Gazetenin 5’inci sayfasında yer alan Alparslan Tekbaş, köşe yazısında sözleşmeli tarımsal üretime yönelik tepki gösterdi.
“Sözleşmeli tarımsal üretimin çiftçiye etkisi” başlıklı yazıda şu ifadelere yer verildi:
Sözleşmeli tarım üreticiye satış; sanayiciye ham madde; tüketiciye de yüksek fiyatlı ve sağlıksız ürün derdinden kurtaran model olarak anlatılıyor, tanıtımlar yapılıyor. Bu üretim modeli stratejisi uygulanabilirse, milyarlarca dolarlık ekonomi oluşturabileceği öngörülüyor. Sahada uygulanmaya çalışılan sözleşmeli üretim serüveni; tohum, yakıt, mazot ve gübre parası olmayan çiftçiyle başlıyor. Çareyi yazın ödeme kolaylığı sağlayıp kendisini üretim kölesi olarak gören tüccar, özel sektör ve fabrikalara kendini teslim ediyor. Çiftçi bu kişilere üretim yapabilmek için sürekli ürün yetiştirmek zorunda kalıyor. Üretim yaptıran çiftçinin tohum, mazot ve gübresini veriyor vermesine de, ürün fiyatını ve diğer bütün fiyatları kendi belirliyor. Sonra kalan rakamı çiftçiye ödüyor. Bu süreçte çiftçi tarlasını ekebilmek için tüccar, özel sektör ve fabrikaların uyguladıkları fiyat politikasına sesini çıkaramıyor, adeta boyun eğmek zorunda bırakılıyor.

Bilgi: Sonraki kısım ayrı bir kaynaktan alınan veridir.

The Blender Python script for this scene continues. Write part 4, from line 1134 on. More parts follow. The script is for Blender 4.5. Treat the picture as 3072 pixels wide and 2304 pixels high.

"Günü kurtarma anlayışını bir kenara bırakalım"
Tekbaş yazısının sonunda ise “Tarımda ciddiyet eksikliği tehlikelidir. Anlık kararlar, anlık cümleler ve anlık işlerle yürüyen günü kurtarma anlayışını bir kenara bırakalım” ifadelerine yer verdi.